Return all lines from the listing below in which the string "this" occurs.

##### Data to use #####

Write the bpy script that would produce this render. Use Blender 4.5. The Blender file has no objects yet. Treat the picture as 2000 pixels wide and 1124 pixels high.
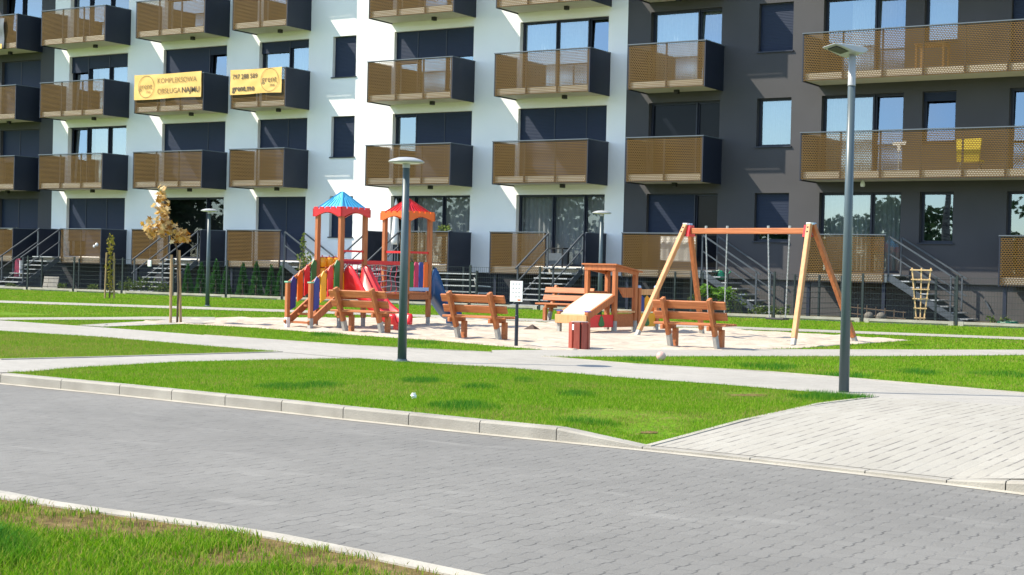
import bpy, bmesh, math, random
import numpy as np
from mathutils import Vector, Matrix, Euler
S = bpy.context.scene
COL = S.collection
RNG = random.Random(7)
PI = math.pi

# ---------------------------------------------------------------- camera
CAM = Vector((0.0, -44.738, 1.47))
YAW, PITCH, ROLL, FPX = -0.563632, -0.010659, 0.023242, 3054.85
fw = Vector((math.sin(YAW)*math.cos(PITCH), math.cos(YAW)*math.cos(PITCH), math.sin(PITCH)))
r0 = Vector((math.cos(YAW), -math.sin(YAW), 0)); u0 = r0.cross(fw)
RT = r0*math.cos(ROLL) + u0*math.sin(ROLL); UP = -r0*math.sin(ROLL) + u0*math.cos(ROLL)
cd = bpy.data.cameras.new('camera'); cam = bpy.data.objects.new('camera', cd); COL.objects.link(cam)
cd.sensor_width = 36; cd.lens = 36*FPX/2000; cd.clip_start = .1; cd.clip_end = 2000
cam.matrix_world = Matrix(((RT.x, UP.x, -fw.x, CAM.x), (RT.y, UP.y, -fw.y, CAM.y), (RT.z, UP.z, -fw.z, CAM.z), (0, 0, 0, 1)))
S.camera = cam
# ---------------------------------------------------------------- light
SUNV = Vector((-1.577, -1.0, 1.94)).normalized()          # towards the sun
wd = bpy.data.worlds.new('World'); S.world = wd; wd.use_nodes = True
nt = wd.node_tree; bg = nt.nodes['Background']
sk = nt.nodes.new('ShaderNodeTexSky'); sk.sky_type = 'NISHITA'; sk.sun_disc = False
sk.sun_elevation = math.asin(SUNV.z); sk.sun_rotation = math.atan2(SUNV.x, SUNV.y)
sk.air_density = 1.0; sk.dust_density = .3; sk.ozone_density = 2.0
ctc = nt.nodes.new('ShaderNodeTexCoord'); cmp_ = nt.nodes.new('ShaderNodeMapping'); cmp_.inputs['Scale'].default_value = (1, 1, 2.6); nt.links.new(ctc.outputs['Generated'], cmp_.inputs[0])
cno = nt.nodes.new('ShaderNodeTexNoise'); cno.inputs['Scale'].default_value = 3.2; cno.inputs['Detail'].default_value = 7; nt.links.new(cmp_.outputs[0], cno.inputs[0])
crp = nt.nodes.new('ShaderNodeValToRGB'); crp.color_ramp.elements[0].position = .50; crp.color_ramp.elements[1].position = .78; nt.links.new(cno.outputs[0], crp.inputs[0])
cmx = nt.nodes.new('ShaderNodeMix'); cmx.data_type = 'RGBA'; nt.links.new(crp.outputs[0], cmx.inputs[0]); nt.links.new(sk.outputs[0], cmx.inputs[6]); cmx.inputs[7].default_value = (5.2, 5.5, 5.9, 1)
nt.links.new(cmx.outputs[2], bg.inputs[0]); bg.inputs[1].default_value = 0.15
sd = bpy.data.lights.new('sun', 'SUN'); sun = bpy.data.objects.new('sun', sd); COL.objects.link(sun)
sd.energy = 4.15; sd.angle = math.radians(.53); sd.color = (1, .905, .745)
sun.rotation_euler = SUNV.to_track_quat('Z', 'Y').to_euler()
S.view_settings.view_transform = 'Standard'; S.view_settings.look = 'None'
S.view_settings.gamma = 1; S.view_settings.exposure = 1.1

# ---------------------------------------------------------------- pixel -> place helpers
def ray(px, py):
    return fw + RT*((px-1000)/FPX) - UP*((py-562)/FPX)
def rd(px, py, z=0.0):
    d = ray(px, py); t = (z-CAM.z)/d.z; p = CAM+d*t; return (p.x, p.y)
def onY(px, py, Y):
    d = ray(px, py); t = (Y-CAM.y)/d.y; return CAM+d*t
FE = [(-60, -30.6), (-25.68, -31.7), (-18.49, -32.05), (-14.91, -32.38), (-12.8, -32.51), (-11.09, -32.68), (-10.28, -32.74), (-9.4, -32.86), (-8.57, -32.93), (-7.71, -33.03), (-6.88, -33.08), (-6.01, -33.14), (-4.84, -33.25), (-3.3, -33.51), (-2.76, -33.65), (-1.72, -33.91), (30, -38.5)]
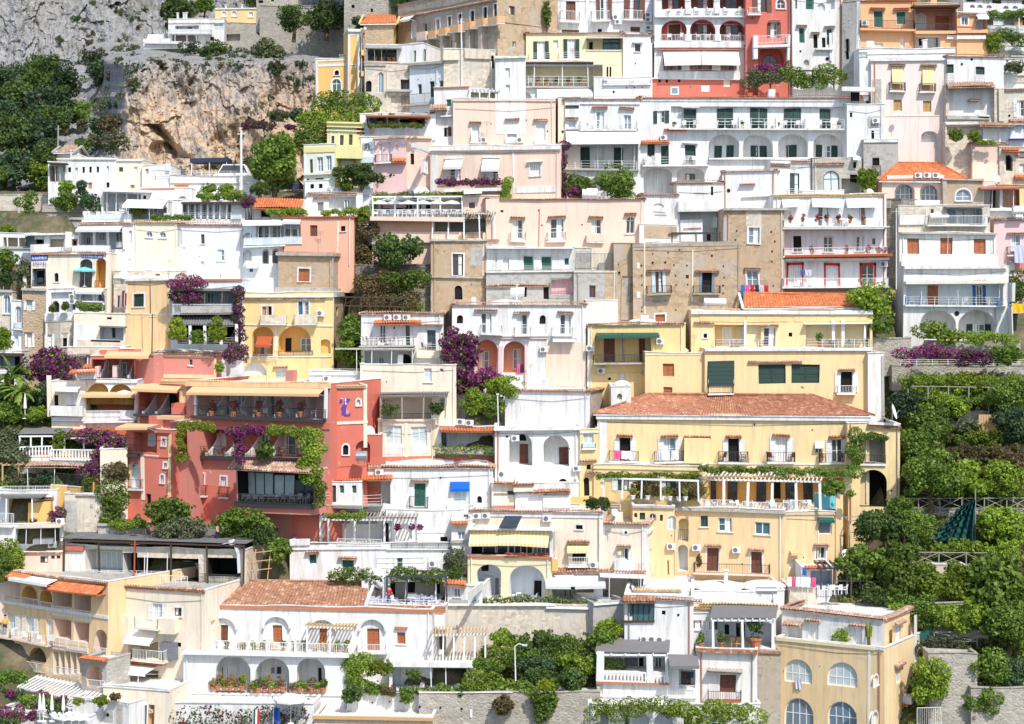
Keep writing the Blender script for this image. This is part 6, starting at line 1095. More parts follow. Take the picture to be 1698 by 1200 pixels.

#####

* [Written response]
Write the bpy script that would produce this render. Use Blender 4.5. The Blender file has no objects yet. Treat the picture as 2000 pixels wide and 1124 pixels high.
Keep writing the Blender script for this image. This is part 6, starting at line 1095. More parts follow. Take the picture to be 1698 by 1200 pixels.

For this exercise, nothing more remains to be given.